Am größten wird der Jubel, als der Chef der Wagnertruppe selbst, Evgenii Prigoschin, vorfährt. Noch ein Selfie mit dem Mann, der Russland jetzt wegen versuchten Aufstands sofort verlassen muss. Er soll nach Belarus übersiedeln. Die Leuchtbuchstaben, die am Stadion von Rostow am Don extra eingeblendet werden, wirken in dieser Nacht wie eine Mahnung an die Jubelnden: Wir glauben an das russische Volk und unseren Präsidenten.
Rund 1.000 Kilometer entfernt in der Hauptstadt Moskau ist die Anti-Terror-Warnung auch heute noch in Kraft, obwohl kein Einmarsch der Söldnertruppen mehr droht.
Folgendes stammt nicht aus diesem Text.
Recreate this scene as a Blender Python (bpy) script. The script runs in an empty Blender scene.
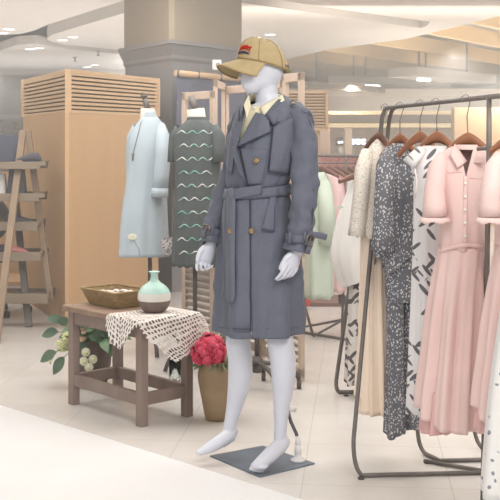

Bei Sonnenschein wirken viele Moskauer:innen entspannt. Die Ereignisse haben gestern natürlich alle verfolgt, aber von Angst will kaum einer sprechen: "In Russland ist grundsätzlich nichts beängstigend, ein ruhiges Land, wohl der sicherste Ort." "Wissen Sie, ich habe mir keine Sorgen gemacht, und die sind ja auch nicht hergekommen. Ich interessiere mich nicht für Politik." "Als normale Bürgerin war ich schon ängstlich, aber vertraue unserer Regierung, ihrer Stärke und ihre Fähigkeiten, deshalb war ich sicher, dass alles gut wird."
Der Wagner-Chef und sein Aufstand sind noch Thema in den TV-Nachrichten. Aber Sondersendungen, so wie gestern, gibt es heute nicht mehr. Mit dem Deal, der Prigoschin und seinen Kämpfern Straffreiheit zusichert, will man in Russland zur Normalität zurückkehren.